A única espontaneidade restante
parece residir (ou circular) no trânsito, apesar de tudo. E não é bonita: é a
espontaneidade dos brutos, dos que buzinam e mandam mas é dar uma volta,
oprimidos certamente pelas normas rodoviárias – e talvez ressentidos por não
serem abertamente declarados os melhores motoristas do mundo. Não é bonito, mas
sempre é um assomo de liberdade.
Isto apenas me faz pensar na eterna
Índia, onde tudo flui não só com espontaneidade, mas aparentemente com espírito
e graça. Também por lá buzinam no trânsito, mas não com fortes tons de
autoridade e presunção: fazem-no como quem quer compor um bailado e uma
sinfonia de natureza cósmica. São buzinas que acalmam, as da índia. E sobretudo
libertam o espírito, no lugar do palavrão.
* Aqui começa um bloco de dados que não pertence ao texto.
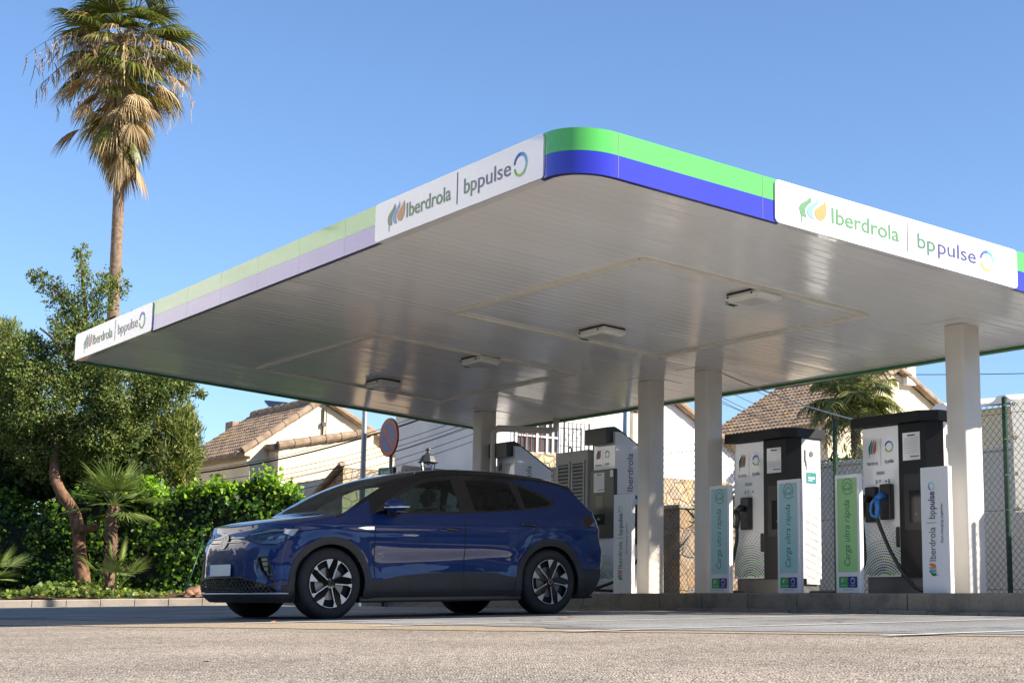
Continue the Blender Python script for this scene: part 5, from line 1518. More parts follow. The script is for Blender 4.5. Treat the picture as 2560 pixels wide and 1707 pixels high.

Naturalmente que juntando ali mais
umas vacas, só para terem a quem chamar cornudo, se for mesmo necessário, e o
resultado é uma tranquilidade no trânsito superior à do intestinal de Fátima
Lopes.
Não se pense porém que nesta
aparente anarquia não existem regras. Na verdade há muitas mais, uma vez que
cada motorista tem as suas próprias. Isto tem dado muito que pensar a
incontáveis filósofos; mas é óbvio que o segredo está obviamente no não
estabelecimento constante e forçado, por parte de «autoridades superiores», de
cada vez mais leis. É realmente simples.
(É a minha vez de apanhar um pouco
de sol aqui na prisão de onde escrevo; na próxima oportunidade abordarei o tema
das tecnologias. E, entretanto, abaixo com as malditas leis!)